CNN Leaks: Conservative Activist James O’Keefe Publishes Alleged Newsroom Audio

“I don’t think there is anything to comment on,” CNN spokeswoman tells TheWrap

CNN's logo stream

Conservative activist James O’Keefe on Thursday released the first part of cache of audio recordings that he claims come from CNN headquarters and believes will expose what he calls “media malfeasance” by the cable news network. However, many media watchdogs feel the widely hyped leaks are a disappointment because they’re from 2009, before Jeff Zucker became president of the network.

“Project Veritas was given over 200 hours of audio from an anonymous source earlier this month,” O’Keefe said on his website, soliciting volunteers to “help transcribing, investigating and connecting the dots.”

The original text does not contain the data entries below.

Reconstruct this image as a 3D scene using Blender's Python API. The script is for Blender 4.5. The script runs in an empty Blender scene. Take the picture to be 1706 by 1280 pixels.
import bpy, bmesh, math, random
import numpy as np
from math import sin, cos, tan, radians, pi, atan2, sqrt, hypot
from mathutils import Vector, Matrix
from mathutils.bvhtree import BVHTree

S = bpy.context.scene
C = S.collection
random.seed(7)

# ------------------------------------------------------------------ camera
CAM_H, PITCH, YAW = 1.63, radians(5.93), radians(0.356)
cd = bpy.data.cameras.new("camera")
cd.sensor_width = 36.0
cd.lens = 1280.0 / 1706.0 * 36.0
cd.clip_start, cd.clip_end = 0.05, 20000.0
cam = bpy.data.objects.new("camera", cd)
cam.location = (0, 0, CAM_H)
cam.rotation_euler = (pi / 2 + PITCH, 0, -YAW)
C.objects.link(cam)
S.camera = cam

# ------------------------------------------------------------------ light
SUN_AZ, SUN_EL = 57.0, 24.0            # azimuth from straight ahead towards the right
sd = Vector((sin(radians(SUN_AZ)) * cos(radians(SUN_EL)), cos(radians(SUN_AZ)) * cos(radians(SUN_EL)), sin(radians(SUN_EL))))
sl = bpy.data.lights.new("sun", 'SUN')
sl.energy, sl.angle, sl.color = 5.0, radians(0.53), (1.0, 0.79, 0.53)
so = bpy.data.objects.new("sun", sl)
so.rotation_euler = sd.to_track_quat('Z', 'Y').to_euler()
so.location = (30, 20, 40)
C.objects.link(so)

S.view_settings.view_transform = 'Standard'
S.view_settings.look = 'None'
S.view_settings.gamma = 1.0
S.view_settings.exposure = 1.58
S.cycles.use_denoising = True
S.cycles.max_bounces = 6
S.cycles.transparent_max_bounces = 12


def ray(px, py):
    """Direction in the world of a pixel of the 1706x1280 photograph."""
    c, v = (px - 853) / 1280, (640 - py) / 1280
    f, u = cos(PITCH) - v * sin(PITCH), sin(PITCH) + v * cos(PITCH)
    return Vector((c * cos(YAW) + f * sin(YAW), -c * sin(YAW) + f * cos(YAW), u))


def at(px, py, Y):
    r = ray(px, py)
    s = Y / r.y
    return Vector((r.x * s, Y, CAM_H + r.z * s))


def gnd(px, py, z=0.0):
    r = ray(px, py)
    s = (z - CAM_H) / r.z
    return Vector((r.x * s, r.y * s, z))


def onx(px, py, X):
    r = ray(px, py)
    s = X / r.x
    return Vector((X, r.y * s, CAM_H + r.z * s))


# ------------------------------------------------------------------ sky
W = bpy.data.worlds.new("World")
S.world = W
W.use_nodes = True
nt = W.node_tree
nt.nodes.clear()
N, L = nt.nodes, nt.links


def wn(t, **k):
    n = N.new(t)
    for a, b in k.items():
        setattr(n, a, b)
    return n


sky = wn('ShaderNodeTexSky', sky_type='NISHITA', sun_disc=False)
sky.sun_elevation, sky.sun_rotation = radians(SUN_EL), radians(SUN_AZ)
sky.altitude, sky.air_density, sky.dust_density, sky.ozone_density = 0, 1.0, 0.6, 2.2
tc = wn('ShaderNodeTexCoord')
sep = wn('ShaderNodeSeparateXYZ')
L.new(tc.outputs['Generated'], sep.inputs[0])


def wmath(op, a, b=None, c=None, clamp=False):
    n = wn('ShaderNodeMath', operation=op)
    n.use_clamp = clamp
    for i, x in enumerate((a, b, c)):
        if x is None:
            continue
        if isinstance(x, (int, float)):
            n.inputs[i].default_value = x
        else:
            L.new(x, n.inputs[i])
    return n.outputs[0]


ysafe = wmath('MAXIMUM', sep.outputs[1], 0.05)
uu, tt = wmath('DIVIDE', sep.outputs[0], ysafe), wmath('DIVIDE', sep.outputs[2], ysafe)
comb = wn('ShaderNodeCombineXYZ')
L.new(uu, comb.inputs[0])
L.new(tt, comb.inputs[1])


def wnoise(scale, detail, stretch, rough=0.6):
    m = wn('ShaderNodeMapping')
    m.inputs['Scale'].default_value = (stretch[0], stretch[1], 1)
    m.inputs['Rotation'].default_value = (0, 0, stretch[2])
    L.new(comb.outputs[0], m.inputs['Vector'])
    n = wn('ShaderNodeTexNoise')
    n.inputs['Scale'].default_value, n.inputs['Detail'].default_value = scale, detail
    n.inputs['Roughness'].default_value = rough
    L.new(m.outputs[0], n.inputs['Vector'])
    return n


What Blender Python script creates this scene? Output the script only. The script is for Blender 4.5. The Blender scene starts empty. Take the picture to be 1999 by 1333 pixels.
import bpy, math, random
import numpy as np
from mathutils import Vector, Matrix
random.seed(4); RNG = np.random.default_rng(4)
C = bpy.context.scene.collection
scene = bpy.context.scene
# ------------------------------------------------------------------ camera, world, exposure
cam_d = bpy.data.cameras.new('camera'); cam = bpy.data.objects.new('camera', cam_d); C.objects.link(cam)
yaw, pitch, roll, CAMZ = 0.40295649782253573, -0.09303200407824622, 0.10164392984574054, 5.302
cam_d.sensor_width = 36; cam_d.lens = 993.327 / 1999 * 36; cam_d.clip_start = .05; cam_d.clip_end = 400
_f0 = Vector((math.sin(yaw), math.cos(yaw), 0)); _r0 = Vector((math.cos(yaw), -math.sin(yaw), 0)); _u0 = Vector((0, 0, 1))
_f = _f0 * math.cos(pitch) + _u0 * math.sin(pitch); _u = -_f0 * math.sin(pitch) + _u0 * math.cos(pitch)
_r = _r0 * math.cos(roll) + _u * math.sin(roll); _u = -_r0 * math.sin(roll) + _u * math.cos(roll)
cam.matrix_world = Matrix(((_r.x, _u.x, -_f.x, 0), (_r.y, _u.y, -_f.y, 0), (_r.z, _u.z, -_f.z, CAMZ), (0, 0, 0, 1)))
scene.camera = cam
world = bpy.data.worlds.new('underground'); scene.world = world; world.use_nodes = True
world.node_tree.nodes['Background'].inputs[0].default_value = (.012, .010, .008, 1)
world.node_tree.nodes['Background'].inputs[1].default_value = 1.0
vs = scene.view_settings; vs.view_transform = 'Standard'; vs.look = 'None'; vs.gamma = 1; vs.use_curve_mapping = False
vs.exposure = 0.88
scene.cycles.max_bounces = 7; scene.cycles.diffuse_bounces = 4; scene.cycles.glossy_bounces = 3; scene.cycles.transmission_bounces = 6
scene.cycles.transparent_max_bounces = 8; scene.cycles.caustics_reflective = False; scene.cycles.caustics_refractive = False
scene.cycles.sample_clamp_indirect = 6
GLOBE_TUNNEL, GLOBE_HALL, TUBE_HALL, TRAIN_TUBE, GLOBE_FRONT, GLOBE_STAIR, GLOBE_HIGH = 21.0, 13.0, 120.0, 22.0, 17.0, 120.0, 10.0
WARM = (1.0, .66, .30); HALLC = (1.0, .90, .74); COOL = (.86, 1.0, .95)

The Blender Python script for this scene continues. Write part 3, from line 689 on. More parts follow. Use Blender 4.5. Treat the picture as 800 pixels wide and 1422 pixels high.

“This secretly recorded audio was obtained at CNN’s Atlanta headquarters in 2009,” he added. On Wednesday, he said in an interview on CNN, “This is all legally recorded information.”

“I don’t think there is anything to comment on,” a CNN spokeswoman told TheWrap.

“I want to start exposing the media and their flaws,” O’Keefe tweeted in a timely echo of President Donald Trump’s verbal attacks on major news organizations, CNN in particular. “This is the beginning of the end for the MSM. And it starts today.”

For years, O’Keefe has targeted liberal groups with undercover video and audio recordings but his Project Veritas has been criticized for questionable tactics and selectively editing of footage. According to PolitiFact, his videos are “edited in ways that the context of the conversation or the meaning of the statement isn’t always clear.”

But O’Keefe’s work as a provocateur has had an impact, most recently triggering the resignation of Democratic operatives last year who were apparently caught on camera discussing ways to disrupt Trump campaign rallies.

He first gained notoriety for his 2009 headline-grabbing release of undercover videos alleging illegal activity by employees of ACORN, a community organizing group that helped register low-income people to vote.

One employee sued O’Keefe, claiming he broke the law by taping him without consent. O’Keefe eventually settled the case for $100,000. But the videos led to ACORN losing its federal funding and eventually filing for bankruptcy.

Other O’Keefe targets have included Planned Parenthood and NPR.